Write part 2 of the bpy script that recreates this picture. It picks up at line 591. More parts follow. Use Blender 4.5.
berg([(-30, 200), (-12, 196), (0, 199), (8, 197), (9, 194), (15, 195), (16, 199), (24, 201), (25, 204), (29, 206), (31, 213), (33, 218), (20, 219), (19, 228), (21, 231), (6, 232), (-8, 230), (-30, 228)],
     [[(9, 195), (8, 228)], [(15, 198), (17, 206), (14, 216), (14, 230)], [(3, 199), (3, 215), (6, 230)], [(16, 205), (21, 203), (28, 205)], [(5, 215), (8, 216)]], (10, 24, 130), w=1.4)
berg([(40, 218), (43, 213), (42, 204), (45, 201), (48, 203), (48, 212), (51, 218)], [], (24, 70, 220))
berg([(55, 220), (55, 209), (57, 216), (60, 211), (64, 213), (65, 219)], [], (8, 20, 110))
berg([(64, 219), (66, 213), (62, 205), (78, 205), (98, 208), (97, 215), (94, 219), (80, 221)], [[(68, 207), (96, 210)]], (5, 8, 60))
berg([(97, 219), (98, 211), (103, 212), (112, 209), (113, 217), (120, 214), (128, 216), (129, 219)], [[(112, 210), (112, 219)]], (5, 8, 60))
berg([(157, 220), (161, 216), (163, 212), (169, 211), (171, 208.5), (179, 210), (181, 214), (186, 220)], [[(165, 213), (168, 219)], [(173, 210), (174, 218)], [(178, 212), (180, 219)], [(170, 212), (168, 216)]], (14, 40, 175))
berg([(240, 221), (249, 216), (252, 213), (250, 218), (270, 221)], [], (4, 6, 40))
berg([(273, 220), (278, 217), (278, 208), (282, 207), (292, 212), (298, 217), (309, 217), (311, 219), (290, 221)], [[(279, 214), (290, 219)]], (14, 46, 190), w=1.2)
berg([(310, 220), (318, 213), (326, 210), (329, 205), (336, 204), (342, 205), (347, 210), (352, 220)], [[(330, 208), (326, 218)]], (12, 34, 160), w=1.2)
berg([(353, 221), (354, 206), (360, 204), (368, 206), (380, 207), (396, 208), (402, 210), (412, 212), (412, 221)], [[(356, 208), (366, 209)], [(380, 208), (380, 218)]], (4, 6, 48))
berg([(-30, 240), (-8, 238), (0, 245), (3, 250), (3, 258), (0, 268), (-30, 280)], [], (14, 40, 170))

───

### WHAT THE TASK REQUIRES:
Your task is to return the full listing exactly as it was given.

### RESULT OF THIS EXERCISE:
Write part 2 of the bpy script that recreates this picture. It picks up at line 591. More parts follow. Use Blender 4.5.
berg([(-30, 200), (-12, 196), (0, 199), (8, 197), (9, 194), (15, 195), (16, 199), (24, 201), (25, 204), (29, 206), (31, 213), (33, 218), (20, 219), (19, 228), (21, 231), (6, 232), (-8, 230), (-30, 228)],
     [[(9, 195), (8, 228)], [(15, 198), (17, 206), (14, 216), (14, 230)], [(3, 199), (3, 215), (6, 230)], [(16, 205), (21, 203), (28, 205)], [(5, 215), (8, 216)]], (10, 24, 130), w=1.4)
berg([(40, 218), (43, 213), (42, 204), (45, 201), (48, 203), (48, 212), (51, 218)], [], (24, 70, 220))
berg([(55, 220), (55, 209), (57, 216), (60, 211), (64, 213), (65, 219)], [], (8, 20, 110))
berg([(64, 219), (66, 213), (62, 205), (78, 205), (98, 208), (97, 215), (94, 219), (80, 221)], [[(68, 207), (96, 210)]], (5, 8, 60))
berg([(97, 219), (98, 211), (103, 212), (112, 209), (113, 217), (120, 214), (128, 216), (129, 219)], [[(112, 210), (112, 219)]], (5, 8, 60))
berg([(157, 220), (161, 216), (163, 212), (169, 211), (171, 208.5), (179, 210), (181, 214), (186, 220)], [[(165, 213), (168, 219)], [(173, 210), (174, 218)], [(178, 212), (180, 219)], [(170, 212), (168, 216)]], (14, 40, 175))
berg([(240, 221), (249, 216), (252, 213), (250, 218), (270, 221)], [], (4, 6, 40))
berg([(273, 220), (278, 217), (278, 208), (282, 207), (292, 212), (298, 217), (309, 217), (311, 219), (290, 221)], [[(279, 214), (290, 219)]], (14, 46, 190), w=1.2)
berg([(310, 220), (318, 213), (326, 210), (329, 205), (336, 204), (342, 205), (347, 210), (352, 220)], [[(330, 208), (326, 218)]], (12, 34, 160), w=1.2)
berg([(353, 221), (354, 206), (360, 204), (368, 206), (380, 207), (396, 208), (402, 210), (412, 212), (412, 221)], [[(356, 208), (366, 209)], [(380, 208), (380, 218)]], (4, 6, 48))
berg([(-30, 240), (-8, 238), (0, 245), (3, 250), (3, 258), (0, 268), (-30, 280)], [], (14, 40, 170))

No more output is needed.